┏━━

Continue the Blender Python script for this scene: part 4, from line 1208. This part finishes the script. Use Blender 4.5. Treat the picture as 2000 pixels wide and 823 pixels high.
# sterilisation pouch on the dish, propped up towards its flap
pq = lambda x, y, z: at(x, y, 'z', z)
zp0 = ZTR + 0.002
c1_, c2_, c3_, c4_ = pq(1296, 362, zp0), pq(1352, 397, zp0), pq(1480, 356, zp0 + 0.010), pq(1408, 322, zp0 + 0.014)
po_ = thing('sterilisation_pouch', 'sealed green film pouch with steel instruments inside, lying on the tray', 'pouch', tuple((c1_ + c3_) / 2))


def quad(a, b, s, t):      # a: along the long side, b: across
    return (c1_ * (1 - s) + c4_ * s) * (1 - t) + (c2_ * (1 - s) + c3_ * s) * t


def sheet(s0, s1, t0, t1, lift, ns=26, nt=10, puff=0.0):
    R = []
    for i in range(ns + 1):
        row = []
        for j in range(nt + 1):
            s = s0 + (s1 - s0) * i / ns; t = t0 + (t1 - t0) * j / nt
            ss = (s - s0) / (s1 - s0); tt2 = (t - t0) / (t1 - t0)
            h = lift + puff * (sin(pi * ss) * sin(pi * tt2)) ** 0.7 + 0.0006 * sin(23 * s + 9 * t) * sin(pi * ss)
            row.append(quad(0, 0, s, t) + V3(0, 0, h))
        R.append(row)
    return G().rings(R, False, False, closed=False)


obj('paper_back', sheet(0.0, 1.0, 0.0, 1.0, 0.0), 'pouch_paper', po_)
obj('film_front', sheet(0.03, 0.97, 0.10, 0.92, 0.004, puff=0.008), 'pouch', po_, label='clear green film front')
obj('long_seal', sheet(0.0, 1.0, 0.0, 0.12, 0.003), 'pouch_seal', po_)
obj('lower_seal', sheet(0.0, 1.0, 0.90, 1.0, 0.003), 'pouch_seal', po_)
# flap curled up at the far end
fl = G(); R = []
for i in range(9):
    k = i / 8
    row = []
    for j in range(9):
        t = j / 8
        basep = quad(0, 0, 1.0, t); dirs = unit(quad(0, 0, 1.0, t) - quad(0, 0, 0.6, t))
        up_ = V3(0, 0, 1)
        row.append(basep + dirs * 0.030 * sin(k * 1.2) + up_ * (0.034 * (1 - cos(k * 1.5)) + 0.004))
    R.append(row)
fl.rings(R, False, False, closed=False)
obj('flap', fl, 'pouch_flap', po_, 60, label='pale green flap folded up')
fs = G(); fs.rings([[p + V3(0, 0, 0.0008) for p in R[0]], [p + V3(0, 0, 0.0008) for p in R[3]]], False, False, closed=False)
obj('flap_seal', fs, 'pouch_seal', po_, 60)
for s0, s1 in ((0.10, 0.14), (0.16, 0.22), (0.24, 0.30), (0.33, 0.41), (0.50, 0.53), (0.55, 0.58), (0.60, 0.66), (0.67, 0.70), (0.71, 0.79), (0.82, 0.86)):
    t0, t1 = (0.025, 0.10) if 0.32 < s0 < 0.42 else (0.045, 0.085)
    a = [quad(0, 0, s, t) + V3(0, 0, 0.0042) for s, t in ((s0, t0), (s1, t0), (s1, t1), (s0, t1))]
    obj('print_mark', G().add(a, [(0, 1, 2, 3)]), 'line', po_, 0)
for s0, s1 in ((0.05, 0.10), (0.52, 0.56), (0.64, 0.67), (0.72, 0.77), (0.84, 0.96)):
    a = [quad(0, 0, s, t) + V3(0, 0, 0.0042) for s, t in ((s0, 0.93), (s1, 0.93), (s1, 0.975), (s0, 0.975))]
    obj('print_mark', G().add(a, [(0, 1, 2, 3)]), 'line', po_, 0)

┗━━

### Stated task
Extract the data exactly as given.

### Exercise output
Continue the Blender Python script for this scene: part 4, from line 1208. This part finishes the script. Use Blender 4.5. Treat the picture as 2000 pixels wide and 823 pixels high.
# sterilisation pouch on the dish, propped up towards its flap
pq = lambda x, y, z: at(x, y, 'z', z)
zp0 = ZTR + 0.002
c1_, c2_, c3_, c4_ = pq(1296, 362, zp0), pq(1352, 397, zp0), pq(1480, 356, zp0 + 0.010), pq(1408, 322, zp0 + 0.014)
po_ = thing('sterilisation_pouch', 'sealed green film pouch with steel instruments inside, lying on the tray', 'pouch', tuple((c1_ + c3_) / 2))


def quad(a, b, s, t):      # a: along the long side, b: across
    return (c1_ * (1 - s) + c4_ * s) * (1 - t) + (c2_ * (1 - s) + c3_ * s) * t


def sheet(s0, s1, t0, t1, lift, ns=26, nt=10, puff=0.0):
    R = []
    for i in range(ns + 1):
        row = []
        for j in range(nt + 1):
            s = s0 + (s1 - s0) * i / ns; t = t0 + (t1 - t0) * j / nt
            ss = (s - s0) / (s1 - s0); tt2 = (t - t0) / (t1 - t0)
            h = lift + puff * (sin(pi * ss) * sin(pi * tt2)) ** 0.7 + 0.0006 * sin(23 * s + 9 * t) * sin(pi * ss)
            row.append(quad(0, 0, s, t) + V3(0, 0, h))
        R.append(row)
    return G().rings(R, False, False, closed=False)


obj('paper_back', sheet(0.0, 1.0, 0.0, 1.0, 0.0), 'pouch_paper', po_)
obj('film_front', sheet(0.03, 0.97, 0.10, 0.92, 0.004, puff=0.008), 'pouch', po_, label='clear green film front')
obj('long_seal', sheet(0.0, 1.0, 0.0, 0.12, 0.003), 'pouch_seal', po_)
obj('lower_seal', sheet(0.0, 1.0, 0.90, 1.0, 0.003), 'pouch_seal', po_)
# flap curled up at the far end
fl = G(); R = []
for i in range(9):
    k = i / 8
    row = []
    for j in range(9):
        t = j / 8
        basep = quad(0, 0, 1.0, t); dirs = unit(quad(0, 0, 1.0, t) - quad(0, 0, 0.6, t))
        up_ = V3(0, 0, 1)
        row.append(basep + dirs * 0.030 * sin(k * 1.2) + up_ * (0.034 * (1 - cos(k * 1.5)) + 0.004))
    R.append(row)
fl.rings(R, False, False, closed=False)
obj('flap', fl, 'pouch_flap', po_, 60, label='pale green flap folded up')
fs = G(); fs.rings([[p + V3(0, 0, 0.0008) for p in R[0]], [p + V3(0, 0, 0.0008) for p in R[3]]], False, False, closed=False)
obj('flap_seal', fs, 'pouch_seal', po_, 60)
for s0, s1 in ((0.10, 0.14), (0.16, 0.22), (0.24, 0.30), (0.33, 0.41), (0.50, 0.53), (0.55, 0.58), (0.60, 0.66), (0.67, 0.70), (0.71, 0.79), (0.82, 0.86)):
    t0, t1 = (0.025, 0.10) if 0.32 < s0 < 0.42 else (0.045, 0.085)
    a = [quad(0, 0, s, t) + V3(0, 0, 0.0042) for s, t in ((s0, t0), (s1, t0), (s1, t1), (s0, t1))]
    obj('print_mark', G().add(a, [(0, 1, 2, 3)]), 'line', po_, 0)
for s0, s1 in ((0.05, 0.10), (0.52, 0.56), (0.64, 0.67), (0.72, 0.77), (0.84, 0.96)):
    a = [quad(0, 0, s, t) + V3(0, 0, 0.0042) for s, t in ((s0, 0.93), (s1, 0.93), (s1, 0.975), (s0, 0.975))]
    obj('print_mark', G().add(a, [(0, 1, 2, 3)]), 'line', po_, 0)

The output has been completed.